Born in Algeria, Khadra started military school at 9, although he had no interest in it, but his father was an officer. He dreamt of becoming a writer almost as early as that. He started by writing fables, adapting them to his Algerian reality. Instead of writing Tom Thumb (Le Petit Poucet, in French), for instance he’d write The Little Mohammed – in Arabic. As a young man his writing became more serious, and he started getting into trouble with his superiors, and was punished by being sent in Tamanrasset in the Hoggar.
But the question that everybody wanted answered, Yasmina Khadra almost didn’t answer at all. He teased the audience with many stories about the army and his writing - how he has difficulty writing in French because it’s not his mother tongue, how he had so little time to write in the army, that he had to write a whole book in his head, and then put it all on paper within a month - until he finally got to the point with a mischievous smile.
So what’s up with that woman’s pseudonym?
Well, apparently, he owes it all to his wife, who told him two things: first, “if you have the courage of your convictions, choose a pseudonym.” Which allowed him to keep writing and still stay in the army. And second, his wife made him an offer he couldn’t refuse: “you gave me your name when we got married, I give you my name for posterity.” Isn’t that a wonderful proof of love? Certainly the audience thought so and everyone laughed with delight. And smiled with even more delight (especially the female part of the audience) when he declared he was “more woman than man” and that “women taught us how to become men.”
He revealed his identity in 2001, after he had already emigrated to France and retired from the military career.
Hiding behind a pseudonym had its perks, though: he received love letters from men, attracted by his dreamy first name, Yasmina. And the French press wasn’t always benevolent. He became “the military man who writes.” “Who do you think you are? Do you really think you are a writer?” a journalist asked him. Khadra complains the French critics didn’t support The Swallows of Kabul, that it’s the booksellers who made the book, his first best-seller.

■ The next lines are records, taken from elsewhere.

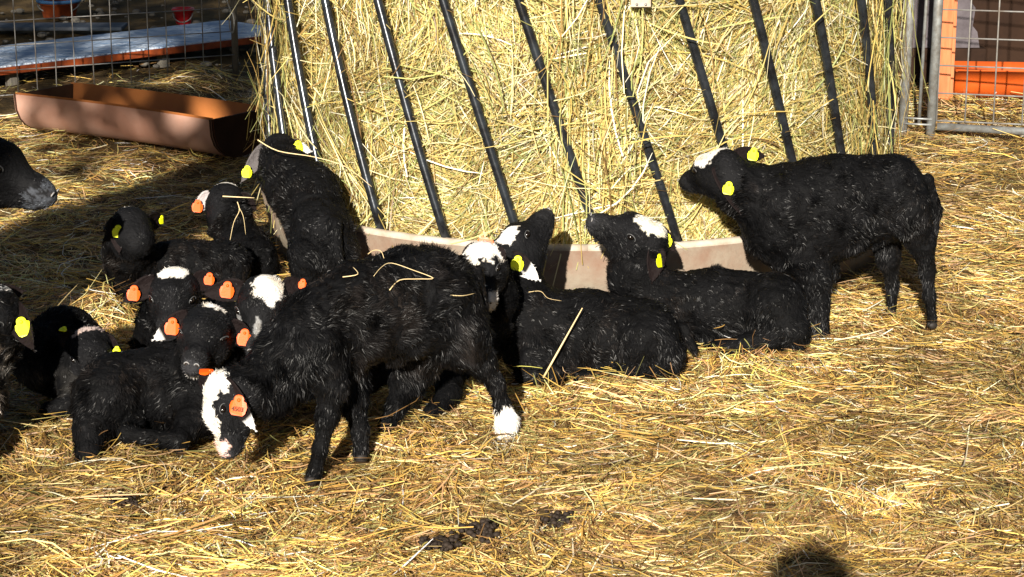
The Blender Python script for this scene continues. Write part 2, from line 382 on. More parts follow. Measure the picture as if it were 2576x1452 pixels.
# ------------------------------------------------------------------ implicit-surface animals
def sdf_cone(p, a, b, ra, rb):
    ba = b - a; l2 = max(float(ba @ ba), 1e-9); t = np.clip(((p - a) @ ba) / l2, 0, 1)
    return np.linalg.norm(p - a - t[..., None] * ba, axis=-1) - (ra + (rb - ra) * t)
def smin(a, b, k):
    h = np.maximum(k - np.abs(a - b), 0) / k
    return np.minimum(a, b) - h * h * k * .25
def polygonise(prims, h, cuts=()):
    lo = np.min([np.minimum(a - ra, b - rb) for a, b, ra, rb, *_ in prims], 0) - 4 * h
    hi = np.max([np.maximum(a + ra, b + rb) for a, b, ra, rb, *_ in prims], 0) + 4 * h
    n = np.ceil((hi - lo) / h).astype(int) + 1
    F = np.full(n, .2)
    for a, b, ra, rb, k, *_ in prims:
        l = np.minimum(a - ra, b - rb) - k - 3 * h; u = np.maximum(a + ra, b + rb) + k + 3 * h
        i0 = np.clip(np.floor((l - lo) / h).astype(int), 0, n - 1); i1 = np.clip(np.ceil((u - lo) / h).astype(int) + 1, 1, n)
        sl = tuple(slice(i0[c], i1[c]) for c in range(3))
        g = np.stack(np.meshgrid(*[lo[c] + h * np.arange(i0[c], i1[c]) for c in range(3)], indexing='ij'), -1)
        F[sl] = smin(F[sl], sdf_cone(g, a, b, ra, rb), k)
    for c, r_ in cuts:
        i0 = np.clip(np.floor((c - r_ - .02 - lo) / h).astype(int), 0, n - 1); i1 = np.clip(np.ceil((c + r_ + .02 - lo) / h).astype(int) + 1, 1, n)
        sl = tuple(slice(i0[q], i1[q]) for q in range(3)); g = np.stack(np.meshgrid(*[lo[q] + h * np.arange(i0[q], i1[q]) for q in range(3)], indexing='ij'), -1)
        F[sl] = -smin(-F[sl], np.linalg.norm(g - c, axis=-1) - r_, .006)
    # surface nets
    S_ = F < 0
    c = np.zeros(np.array(F.shape) - 1, np.int8)
    for dx in (0, 1):
        for dy in (0, 1):
            for dz in (0, 1):
                c += S_[dx:n[0] - 1 + dx, dy:n[1] - 1 + dy, dz:n[2] - 1 + dz]
    act = (c > 0) & (c < 8); idx = np.argwhere(act); vid = np.full(act.shape, -1, np.int64); vid[act] = np.arange(len(idx))
    acc = np.zeros((len(idx), 3)); cnt = np.zeros(len(idx))
    cs = [(x, y, z) for x in (0, 1) for y in (0, 1) for z in (0, 1)]
    for A in cs:
        for ax in range(3):
            if A[ax]: continue
            B = list(A); B[ax] = 1
            fa = F[idx[:, 0] + A[0], idx[:, 1] + A[1], idx[:, 2] + A[2]]; fb = F[idx[:, 0] + B[0], idx[:, 1] + B[1], idx[:, 2] + B[2]]
            m = (fa < 0) != (fb < 0); t = np.where(m, fa / np.where(m, fa - fb, 1), 0)
            q = np.tile(np.array(A, float), (len(idx), 1)); q[:, ax] += t
            acc += q * m[:, None]; cnt += m
    V = lo + h * (idx + acc / cnt[:, None])
    quads = []
    for ax in range(3):
        o1, o2 = [(1, 2), (2, 0), (0, 1)][ax]
        sl0 = [slice(None)] * 3; sl1 = [slice(None)] * 3; sl0[ax] = slice(0, -1); sl1[ax] = slice(1, None)
        s0, s1 = S_[tuple(sl0)], S_[tuple(sl1)]
        e = np.argwhere(s0 != s1)
        e = e[(e[:, o1] > 0) & (e[:, o2] > 0) & (e[:, o1] < n[o1] - 1) & (e[:, o2] < n[o2] - 1)]
        flip = s0[tuple(e.T)]
        def vv(d1, d2):
            q = e.copy(); q[:, o1] -= d1; q[:, o2] -= d2; return vid[tuple(q.T)]
        Q = np.stack([vv(1, 1), vv(0, 1), vv(0, 0), vv(1, 0)], -1)
        Q[~flip] = Q[~flip][:, ::-1]; quads.append(Q)
    Q = np.concatenate(quads)
    # relax a little
    E = np.concatenate([Q[:, [0, 1]], Q[:, [1, 2]], Q[:, [2, 3]], Q[:, [3, 0]]])
    for _ in range(2):
        s = np.zeros_like(V); k_ = np.zeros(len(V))
        for c_ in range(3):
            s[:, c_] = np.bincount(E[:, 0], V[E[:, 1], c_], len(V)) + np.bincount(E[:, 1], V[E[:, 0], c_], len(V))
        k_ = np.bincount(E[:, 0], minlength=len(V)) + np.bincount(E[:, 1], minlength=len(V))
        V = V * .5 + .5 * s / np.maximum(k_, 1)[:, None]
    return V, Q
def vnormals(V, Q):
    fn = np.cross(V[Q[:, 2]] - V[Q[:, 0]], V[Q[:, 3]] - V[Q[:, 1]]); N = np.zeros_like(V)
    for c in range(3):
        for j in range(4): N[:, c] += np.bincount(Q[:, j], fn[:, c], len(V))
    return nrm(N)

def head_frame(poll, nose_px, s, root, up):
    """place the nose on its sight line, at head length from the poll"""
    L = .145 * s; d = ray(*nose_px); o = np.array([0, 0, CAMZ]); oc = o - poll
    A = d @ d; B = 2 * oc @ d; C = oc @ oc - L * L; D = B * B - 4 * A * C
    t = (-B + (0 if D < 0 else math.sqrt(D)) * (-1 if root == 'n' else 1)) / (2 * A)
    f = nrm(o + d * t - poll); up = np.array(up, float); u = nrm(up - f * (up @ f)); l = np.cross(u, f)
    return f, l, u

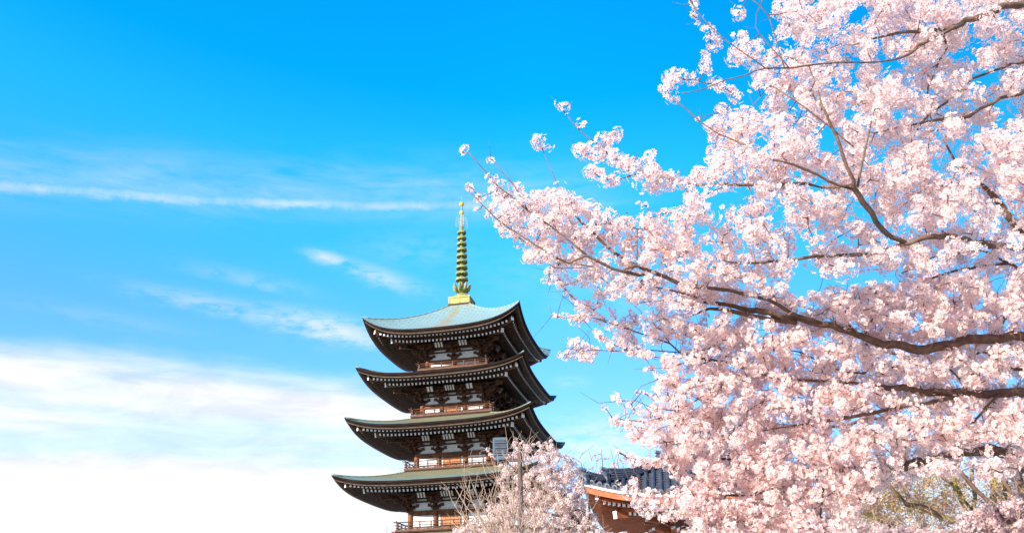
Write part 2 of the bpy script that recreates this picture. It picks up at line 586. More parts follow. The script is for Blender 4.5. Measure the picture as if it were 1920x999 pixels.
def build_storey(root, w, zf, zd, zt, zcap, cols, doors, name='storey', rib=None, rib_n=0.9):
    """w half width of the wall; zf floor, zd door head, zt top of the tie beam / foot of the brackets, zcap height to fill to"""
    core = MB()
    for k in range(4):
        X = rot4(k)
        core.box((-w, -w - .05, zd), (w, -w + .1, zt - .002), 0, X)                     # head beam
        core.box((-w - .06, -w - .12, zt - .075), (w + .06, -w + .05, zt - .004), 0, X)    # wall plate
        core.box((-w - .1, -w - .02, zt + .46), (w + .1, -w + .1, zt + .54), 1, X)       # tier beams in the bracket zone
        core.box((-w - .3, -w - .36, zt + .60), (w + .3, -w - .24, zt + .70), 1, X)
        core.box((-w - .65, -w - .73, zt + .78), (w + .65, -w - .60, zt + .89), 1, X)
        # boarded ceilings between the tiers
        core.box((-w - .2, -w - .60, zt + .74), (w + .2, -w, zt + .76), 1, X)
        core.box((-w - .1, -w - .06, zt + .66), (w + .1, -w + .1, zcap), 1, X)
    core_o = core.build(name, [WOOD, WOOD_DK], root)
    sill = MB()
    for k in range(4):
        sill.box((-w, -w - .06, zf), (w, -w + .1, zf + .10), 0, rot4(k))
    sill.build('sill_beam', WOOD, core_o)
    for k in range(4):
        X = rot4(k)
        for u in cols[:-1]:
            c = MB()
            cp = X((u, -w, 0))
            c.lathe([(.145, zf), (.145, zt - .08), (.125, zt - .07)], 14, 0, (cp[0], cp[1], 0))
            c.build('column', WOOD, core_o, smooth=False)
        # plaster: wall bays, bracket strip, upper strip
        pl = MB()
        for a0, a1 in zip(cols[:-1], cols[1:]):
            pl.box((a0 + .10, -w + .005, zf + .10), (a1 - .10, -w + .07, zd), 0, X)
        pl.box((-w, -w + .01, zt), (w, -w + .07, zt + .45), 0, X)
        pl.box((-w, -w + .01, zt + .54), (w, -w + .05, zt + .66), 0, X)
        pl.build('plaster_wall', PLAST, core_o)
        if doors:
            d = MB()
            hw = doors
            d.box((-hw - .06, -w - .03, zd - .06), (hw + .06, -w + .02, zd - .002), 0, X)
            for s in (-1, 1):
                x0, x1 = (0.012, hw) if s > 0 else (-hw, -0.012)
                d.box((x0, -w - .025, zf + .10), (x1, -w + .02, zd - .062), 1, X)
                d.box((x0 + .05, -w - .034, zf + .16), (x1 - .05, -w - .024, zf + .18), 0, X)
                d.box((x0 + .05, -w - .034, zd - .16), (x1 - .05, -w - .024, zd - .14), 0, X)
                e = hw + .012 if s > 0 else -hw - .06
                d.box((e, -w - .03, zf + .10), (e + .048, -w + .02, zd - .062), 0, X)
            d.build('door', [WOOD, DOORW], core_o)
        # bracket sets above each column
        for i, u in enumerate(cols[:-1]):
            corner = i == 0
            b = MB()
            def sets(YX, hl, sc=1.0, un=0.0):
                b.box((un - .17, -w - .17, zt), (un + .17, -w + .06, zt + .15), 0, YX)
                for s_, (off, zz, l) in enumerate(((.0, .12, hl), (.30, .36, hl * .95), (.66, .56, hl * .95))):
                    off *= sc
                    P = [(un + x, z) for x, z in arm_poly(l, zt + zz, zt + zz + .17)]
                    b.prism(P, -w - off - .06, -w - off + .06, 0, YX)
                    for bx in (-.8, 0, .8):
                        x = un + bx * l
                        b.box((x - .075, -w - off - .08, zt + zz + .17), (x + .075, -w - off + .08, zt + zz + .245), 0, YX)
                # arms running outwards and the tail rafter
                for (o0, o1, z0, z1) in ((0, .38, .20, .34), (.0, .74, .42, .55)):
                    b.box((un - .06, -w - o1 * sc, zt + z0), (un + .06, -w - o0, zt + z1), 0, YX)
                b.beam(YX((un, -w + .1, zt + .98)), YX((un, -w - .98 * sc, zt + .56)), .13, .16, 0)
            if corner:
                sets(X, .50, 1.0, u)
                Xn = rot4((k + 3) % 4)
                sets(Xn, .50, 1.0, -u)
                # diagonal set out under the hip
                cx_, cy_ = w, w
                for (r0_, r1_, z0, z1, ww) in ((0, .55, .18, .36, .14), (0, 1.02, .40, .57, .15), (0, 1.45, .62, .80, .16)):
                    p0 = X((u, -w, zt + (z0 + z1) / 2)); q = r1_ / 1.0
                    p1 = X((u - r1_ * .72, -w - r1_ * .72, zt + (z0 + z1) / 2))
                    b.beam(p0, p1, ww, z1 - z0, 0)
                    b.box((-.09, -.09, 0), (.09, .09, .09), 0, lambda p, p1=p1: (p1[0] + p[0], p1[1] + p[1], p1[2] + .07 + p[2]))
                p1 = X((u - 1.35, -w - 1.35, zt + .62))
                b.beam(X((u, -w, zt + .95)), p1, .16, .2, 0)
            else:
                sets(X, .48, 1.0, u)
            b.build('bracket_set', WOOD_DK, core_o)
        # curved white coving with dark ribs between the outer purlins
        if rib:
            for (u0_, u1_) in rib:
                rb = MB()
                n_in, n_out = w + .70, w + .92
                z_in, z_out = zt + .62, zt + .87
                rb.quad_strip([[X((u0_, -n_in, z_in)), X((u0_, -n_out, z_out))], [X((u1_, -n_in, z_in)), X((u1_, -n_out, z_out))]], 0, closed=False)
                m = max(2, int((u1_ - u0_) / .15))
                for i in range(m + 1):
                    uu_ = u0_ + (u1_ - u0_) * i / m
                    rb.beam(X((uu_, -n_in - .005, z_in - .01)), X((uu_, -n_out - .02, z_out - .01)), .05, .05, 1)
                rb.build('ribbed_coving', [PLAST, WOOD_DK], core_o)
    return core_o


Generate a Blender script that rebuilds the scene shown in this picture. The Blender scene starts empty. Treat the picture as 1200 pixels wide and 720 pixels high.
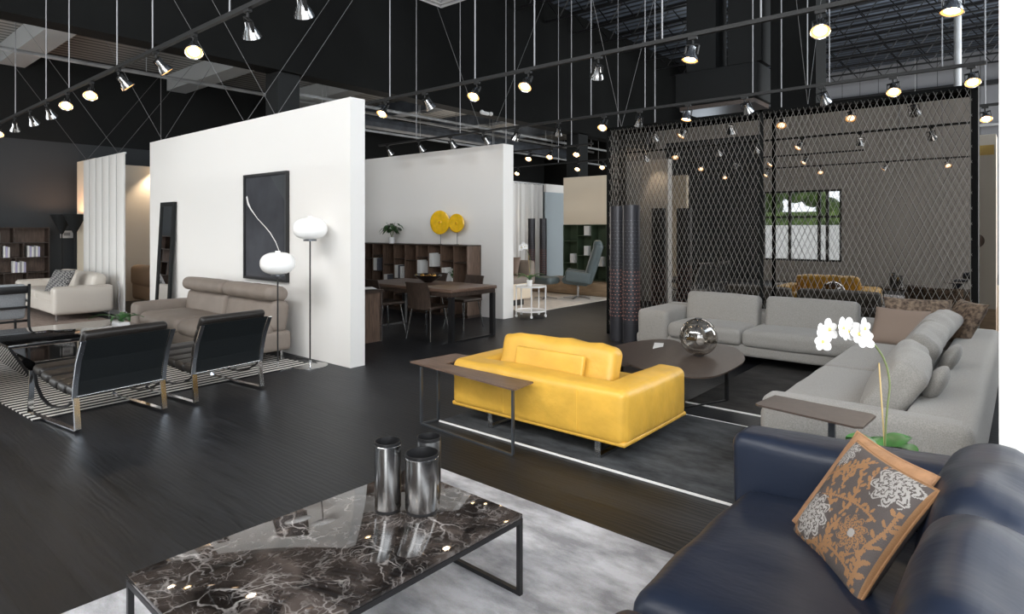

Clearly, Khadra happily consoles himself with his readership – a term that came back several times in his mouth: 400 000 copies of The Attack sold, for instance. He is proud to be one of the “French” writers who have the most translations of his books in the world.
Yasmina Khadra rung a more somber note when he mentioned the theme of Islam fundamentalism – which he called “intégrisme.” “The youth” in Muslim countries “are lacking points of reference. They are lost. They have given up on hopes and ambitions. They have been influenced by another discourse. That’s the double meaning of the ‘Sirens of Baghdad’. The same could happen in the States if you are not careful. We are all fragile.”